The men in the play, especially the county attorney, speak to the women with condescension. All three men mock the women for being concerned about Mrs. Wright's jars of preserves that have frozen and cracked. Mr. Hale observes that they worry about "trifles" regularly, and the county attorney says, patronizingly, "And yet, for all their worries, what would we do without the ladies?" He then observes that Mrs. Hale is "loyal to your sex." The men laugh at the women's discussion about Minnie's plan for her quilt.

The play presents the clearly defined gender roles of the early 1900s. The men have occupations—farmer, attorney, sheriff. The women keep house and raise the children. When Mrs. Hale suggests that "farmers' wives have their hands full," the attorney responds by criticizing Minnie's poor "homemaking instinct." Women are also expected to be helpers to their husbands: The attorney remarks that "a sheriff's wife is married to the law." Despite the presumed superiority of the males, the women succeed where the men do not. Throughout the play, the men are the ones who are tasked with solving the crime, yet the women, by using their special intuitive skills and emotional intelligence, actually find the critical evidence the men overlook.

The most disturbing feminist theme of the play is the question of whether a woman can receive true justice in a male-dominated society. As the picture of Minnie Wright's lonely and oppressed life with John Wright becomes clear to Mrs. Hale and Mrs. Peters, they find it harder to reveal the evidence of Minnie's motive for murder that they have discovered. Although they know that "the law is the law," they also know that twelve men on a jury will not treat Minnie with understanding—they are not the "jury of her peers" that the Constitution guarantees. (Glaspell later wrote a short story version of this play titled "A Jury of Her Peers." At the time in which the play and story were written, women didn't serve on US juries.) It seems clear that Mrs. Wright did murder her husband, possibly because she feared that his temper would result in her neck being broken like the bird's if she didn't. In her patriarchal society, battered or abused women had few options for protection. Any concerns she might have expressed to law enforcement about her safety would probably have earned her a condescending laugh and pat on the head like those the county attorney so liberally doled out to women.

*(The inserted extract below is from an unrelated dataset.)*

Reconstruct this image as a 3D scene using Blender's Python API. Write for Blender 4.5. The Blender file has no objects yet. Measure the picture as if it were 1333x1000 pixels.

At least if Minnie's case were to be tried in front of a jury of half women, she might have a chance of a reduced sentence. But Mrs. Hale and Mrs. Peters know she will appear before a male judge and an all-male jury and that she won't receive justice, so they take justice into their own hands.

Glaspell's short play brims with feminist insights about patronizing male attitudes toward women, rigid gender roles, and the lack of justice toward oppressed women.